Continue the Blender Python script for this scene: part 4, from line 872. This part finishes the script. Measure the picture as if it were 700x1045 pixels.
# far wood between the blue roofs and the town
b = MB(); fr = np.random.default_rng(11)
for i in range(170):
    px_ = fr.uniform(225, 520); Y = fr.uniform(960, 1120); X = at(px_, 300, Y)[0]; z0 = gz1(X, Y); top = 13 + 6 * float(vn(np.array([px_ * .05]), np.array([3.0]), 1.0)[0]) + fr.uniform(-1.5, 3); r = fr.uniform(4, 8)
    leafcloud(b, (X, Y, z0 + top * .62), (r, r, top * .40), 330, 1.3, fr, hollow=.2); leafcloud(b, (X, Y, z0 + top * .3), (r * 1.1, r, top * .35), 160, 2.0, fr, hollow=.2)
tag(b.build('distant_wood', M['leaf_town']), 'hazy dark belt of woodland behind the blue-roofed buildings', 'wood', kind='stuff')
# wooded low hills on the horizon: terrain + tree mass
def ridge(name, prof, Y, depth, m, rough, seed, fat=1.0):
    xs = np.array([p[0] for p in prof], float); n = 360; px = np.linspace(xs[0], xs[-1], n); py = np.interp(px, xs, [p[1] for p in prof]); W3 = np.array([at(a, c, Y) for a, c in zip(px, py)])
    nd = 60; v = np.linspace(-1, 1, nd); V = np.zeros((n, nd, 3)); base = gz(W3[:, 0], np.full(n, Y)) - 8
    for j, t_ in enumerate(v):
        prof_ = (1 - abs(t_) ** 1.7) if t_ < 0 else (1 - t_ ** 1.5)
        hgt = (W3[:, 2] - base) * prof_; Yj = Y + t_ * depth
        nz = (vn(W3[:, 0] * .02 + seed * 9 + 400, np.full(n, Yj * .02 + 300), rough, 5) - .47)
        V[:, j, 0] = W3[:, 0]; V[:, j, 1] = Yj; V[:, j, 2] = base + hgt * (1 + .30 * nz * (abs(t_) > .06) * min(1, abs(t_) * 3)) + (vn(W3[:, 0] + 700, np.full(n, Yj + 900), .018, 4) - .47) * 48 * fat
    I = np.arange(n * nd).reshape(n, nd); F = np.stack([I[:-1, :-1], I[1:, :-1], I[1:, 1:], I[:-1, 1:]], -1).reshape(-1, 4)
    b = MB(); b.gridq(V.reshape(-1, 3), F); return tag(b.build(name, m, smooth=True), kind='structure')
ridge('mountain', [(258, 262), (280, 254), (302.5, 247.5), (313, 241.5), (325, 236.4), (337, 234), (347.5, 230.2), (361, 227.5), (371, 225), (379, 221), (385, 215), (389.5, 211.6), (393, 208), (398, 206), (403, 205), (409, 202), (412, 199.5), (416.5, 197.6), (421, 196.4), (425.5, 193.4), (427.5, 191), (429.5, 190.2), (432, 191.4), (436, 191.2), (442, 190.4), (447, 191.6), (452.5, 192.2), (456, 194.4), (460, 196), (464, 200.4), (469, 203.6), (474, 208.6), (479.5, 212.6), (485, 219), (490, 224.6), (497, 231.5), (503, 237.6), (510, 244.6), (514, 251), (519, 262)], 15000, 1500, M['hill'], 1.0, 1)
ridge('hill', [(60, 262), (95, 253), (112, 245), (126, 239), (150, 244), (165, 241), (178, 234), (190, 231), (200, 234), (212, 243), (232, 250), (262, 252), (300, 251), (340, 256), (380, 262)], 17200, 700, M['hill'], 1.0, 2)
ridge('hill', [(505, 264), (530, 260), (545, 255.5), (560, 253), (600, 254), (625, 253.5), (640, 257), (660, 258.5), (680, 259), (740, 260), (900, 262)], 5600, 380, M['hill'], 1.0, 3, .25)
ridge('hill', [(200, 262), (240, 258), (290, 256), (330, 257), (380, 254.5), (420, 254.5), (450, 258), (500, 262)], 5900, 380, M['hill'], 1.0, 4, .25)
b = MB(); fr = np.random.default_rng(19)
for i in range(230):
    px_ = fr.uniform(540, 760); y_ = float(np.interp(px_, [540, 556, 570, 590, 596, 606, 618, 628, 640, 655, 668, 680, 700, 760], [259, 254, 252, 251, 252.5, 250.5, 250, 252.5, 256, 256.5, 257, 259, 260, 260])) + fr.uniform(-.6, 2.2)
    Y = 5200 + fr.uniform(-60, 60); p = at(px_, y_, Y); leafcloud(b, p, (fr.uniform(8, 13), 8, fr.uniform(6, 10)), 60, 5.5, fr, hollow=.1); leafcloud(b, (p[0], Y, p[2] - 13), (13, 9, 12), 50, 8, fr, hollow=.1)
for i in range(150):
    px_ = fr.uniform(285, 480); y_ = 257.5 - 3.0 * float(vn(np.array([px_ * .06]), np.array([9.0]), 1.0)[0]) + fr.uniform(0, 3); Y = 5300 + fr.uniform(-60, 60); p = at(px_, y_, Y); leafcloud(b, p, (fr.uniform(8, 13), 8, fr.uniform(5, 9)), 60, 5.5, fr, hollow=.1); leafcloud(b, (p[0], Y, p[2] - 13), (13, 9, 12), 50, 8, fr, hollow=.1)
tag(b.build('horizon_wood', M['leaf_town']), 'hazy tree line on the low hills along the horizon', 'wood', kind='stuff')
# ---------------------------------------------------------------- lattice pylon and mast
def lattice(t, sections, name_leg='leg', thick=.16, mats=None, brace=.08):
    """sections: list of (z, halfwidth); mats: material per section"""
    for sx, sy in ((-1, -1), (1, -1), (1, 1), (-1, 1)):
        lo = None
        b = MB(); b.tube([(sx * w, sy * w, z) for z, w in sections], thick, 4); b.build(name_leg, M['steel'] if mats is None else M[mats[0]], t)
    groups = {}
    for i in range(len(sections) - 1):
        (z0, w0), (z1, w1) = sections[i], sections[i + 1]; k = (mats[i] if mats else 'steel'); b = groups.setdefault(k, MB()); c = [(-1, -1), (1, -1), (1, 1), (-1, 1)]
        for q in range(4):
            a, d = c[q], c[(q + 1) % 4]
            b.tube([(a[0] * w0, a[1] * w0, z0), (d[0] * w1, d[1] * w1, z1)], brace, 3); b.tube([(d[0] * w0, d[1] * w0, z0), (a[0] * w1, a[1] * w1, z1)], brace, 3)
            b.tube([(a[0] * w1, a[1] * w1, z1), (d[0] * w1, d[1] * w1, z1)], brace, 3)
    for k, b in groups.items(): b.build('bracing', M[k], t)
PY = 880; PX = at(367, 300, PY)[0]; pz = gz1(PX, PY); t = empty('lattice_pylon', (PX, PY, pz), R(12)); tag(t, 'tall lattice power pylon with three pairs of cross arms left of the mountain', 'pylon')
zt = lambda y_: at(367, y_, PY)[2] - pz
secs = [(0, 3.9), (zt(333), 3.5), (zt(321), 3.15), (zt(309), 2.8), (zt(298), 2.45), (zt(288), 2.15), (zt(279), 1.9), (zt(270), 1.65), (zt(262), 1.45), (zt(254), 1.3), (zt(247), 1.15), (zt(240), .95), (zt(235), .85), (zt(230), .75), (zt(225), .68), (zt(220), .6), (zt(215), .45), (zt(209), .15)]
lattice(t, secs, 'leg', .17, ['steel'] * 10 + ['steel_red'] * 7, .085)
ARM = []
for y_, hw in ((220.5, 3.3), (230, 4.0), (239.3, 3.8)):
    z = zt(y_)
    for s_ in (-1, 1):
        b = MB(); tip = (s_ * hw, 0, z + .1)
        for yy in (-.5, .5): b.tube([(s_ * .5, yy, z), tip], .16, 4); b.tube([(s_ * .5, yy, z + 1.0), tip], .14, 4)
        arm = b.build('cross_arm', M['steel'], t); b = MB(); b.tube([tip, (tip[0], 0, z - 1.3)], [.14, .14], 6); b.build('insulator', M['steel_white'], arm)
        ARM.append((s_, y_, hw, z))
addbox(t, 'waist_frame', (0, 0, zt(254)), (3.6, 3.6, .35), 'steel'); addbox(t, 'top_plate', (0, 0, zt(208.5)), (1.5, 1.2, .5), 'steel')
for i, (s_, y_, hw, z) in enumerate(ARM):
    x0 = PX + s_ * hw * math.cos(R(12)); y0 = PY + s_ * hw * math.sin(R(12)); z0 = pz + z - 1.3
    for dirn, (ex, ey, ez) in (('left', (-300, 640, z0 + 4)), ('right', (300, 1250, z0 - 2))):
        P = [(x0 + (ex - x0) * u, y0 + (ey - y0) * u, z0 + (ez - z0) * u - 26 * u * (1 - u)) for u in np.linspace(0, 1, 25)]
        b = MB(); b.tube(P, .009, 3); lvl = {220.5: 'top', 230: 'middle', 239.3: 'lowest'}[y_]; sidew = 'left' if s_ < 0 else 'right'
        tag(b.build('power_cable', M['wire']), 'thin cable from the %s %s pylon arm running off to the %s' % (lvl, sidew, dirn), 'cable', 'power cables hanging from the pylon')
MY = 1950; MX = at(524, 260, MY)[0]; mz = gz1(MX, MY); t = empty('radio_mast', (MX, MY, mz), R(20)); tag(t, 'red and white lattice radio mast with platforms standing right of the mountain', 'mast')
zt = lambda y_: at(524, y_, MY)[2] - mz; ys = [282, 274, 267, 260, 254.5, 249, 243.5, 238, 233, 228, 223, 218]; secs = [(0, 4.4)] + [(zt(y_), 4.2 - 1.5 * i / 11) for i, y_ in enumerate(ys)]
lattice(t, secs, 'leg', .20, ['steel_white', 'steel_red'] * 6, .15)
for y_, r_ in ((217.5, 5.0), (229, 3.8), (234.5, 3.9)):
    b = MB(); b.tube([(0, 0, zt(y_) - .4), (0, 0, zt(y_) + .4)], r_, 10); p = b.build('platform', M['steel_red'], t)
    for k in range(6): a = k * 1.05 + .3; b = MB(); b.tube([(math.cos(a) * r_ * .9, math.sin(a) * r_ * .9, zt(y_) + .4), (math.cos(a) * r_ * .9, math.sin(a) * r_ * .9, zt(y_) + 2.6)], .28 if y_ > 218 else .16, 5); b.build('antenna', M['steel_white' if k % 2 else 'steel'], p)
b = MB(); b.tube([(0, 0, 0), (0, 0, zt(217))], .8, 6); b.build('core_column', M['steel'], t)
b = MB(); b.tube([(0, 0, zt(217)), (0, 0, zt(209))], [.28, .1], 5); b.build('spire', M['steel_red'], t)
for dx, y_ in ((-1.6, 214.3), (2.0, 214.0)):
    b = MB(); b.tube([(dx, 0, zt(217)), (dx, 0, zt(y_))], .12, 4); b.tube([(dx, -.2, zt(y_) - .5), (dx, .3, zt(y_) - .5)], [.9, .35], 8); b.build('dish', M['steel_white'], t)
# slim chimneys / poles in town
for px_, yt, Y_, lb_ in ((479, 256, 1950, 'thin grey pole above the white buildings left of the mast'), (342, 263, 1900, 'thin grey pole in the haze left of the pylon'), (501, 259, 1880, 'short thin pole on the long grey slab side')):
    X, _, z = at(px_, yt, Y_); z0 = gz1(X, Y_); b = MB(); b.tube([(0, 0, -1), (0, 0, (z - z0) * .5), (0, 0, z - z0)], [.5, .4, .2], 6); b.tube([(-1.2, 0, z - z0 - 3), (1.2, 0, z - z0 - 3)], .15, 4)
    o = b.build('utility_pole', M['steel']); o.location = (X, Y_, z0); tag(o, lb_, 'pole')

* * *

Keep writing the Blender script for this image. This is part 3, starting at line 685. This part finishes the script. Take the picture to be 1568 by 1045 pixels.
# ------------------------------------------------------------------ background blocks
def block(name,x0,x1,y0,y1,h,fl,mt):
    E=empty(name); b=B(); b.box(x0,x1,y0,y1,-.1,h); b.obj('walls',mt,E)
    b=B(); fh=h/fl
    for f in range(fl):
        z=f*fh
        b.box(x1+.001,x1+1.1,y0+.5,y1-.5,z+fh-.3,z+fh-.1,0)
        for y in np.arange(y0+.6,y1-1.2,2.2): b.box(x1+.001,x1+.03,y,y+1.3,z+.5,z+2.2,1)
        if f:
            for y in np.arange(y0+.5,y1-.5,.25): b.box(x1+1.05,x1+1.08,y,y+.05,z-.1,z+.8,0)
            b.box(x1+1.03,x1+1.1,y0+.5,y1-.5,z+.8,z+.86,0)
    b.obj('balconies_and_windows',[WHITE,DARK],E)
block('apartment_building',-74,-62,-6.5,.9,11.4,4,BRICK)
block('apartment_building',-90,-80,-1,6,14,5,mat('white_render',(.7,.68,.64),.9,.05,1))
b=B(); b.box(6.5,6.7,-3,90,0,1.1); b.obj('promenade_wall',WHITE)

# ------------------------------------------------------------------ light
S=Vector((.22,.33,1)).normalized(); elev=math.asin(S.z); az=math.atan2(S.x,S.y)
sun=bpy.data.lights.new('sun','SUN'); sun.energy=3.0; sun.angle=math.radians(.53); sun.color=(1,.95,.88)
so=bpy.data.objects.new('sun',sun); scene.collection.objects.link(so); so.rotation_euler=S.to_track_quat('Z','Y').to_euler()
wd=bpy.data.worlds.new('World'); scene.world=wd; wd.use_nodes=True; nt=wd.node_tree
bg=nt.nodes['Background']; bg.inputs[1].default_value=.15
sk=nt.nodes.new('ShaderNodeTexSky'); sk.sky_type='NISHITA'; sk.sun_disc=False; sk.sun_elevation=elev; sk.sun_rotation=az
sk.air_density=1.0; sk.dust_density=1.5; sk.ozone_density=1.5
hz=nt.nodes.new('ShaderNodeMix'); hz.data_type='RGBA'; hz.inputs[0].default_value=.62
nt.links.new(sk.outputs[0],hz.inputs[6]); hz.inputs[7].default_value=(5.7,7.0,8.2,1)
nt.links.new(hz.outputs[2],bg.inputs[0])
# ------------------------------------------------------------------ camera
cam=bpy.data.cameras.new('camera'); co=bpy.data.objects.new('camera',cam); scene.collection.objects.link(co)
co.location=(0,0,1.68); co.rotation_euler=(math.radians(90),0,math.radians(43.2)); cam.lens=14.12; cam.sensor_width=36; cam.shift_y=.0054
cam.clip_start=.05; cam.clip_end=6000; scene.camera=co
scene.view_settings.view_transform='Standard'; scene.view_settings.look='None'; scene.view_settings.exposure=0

§ Exercise objective
In how many lines of the data does the string "from" appear? Give only the number.

§ Answer for this exercise
2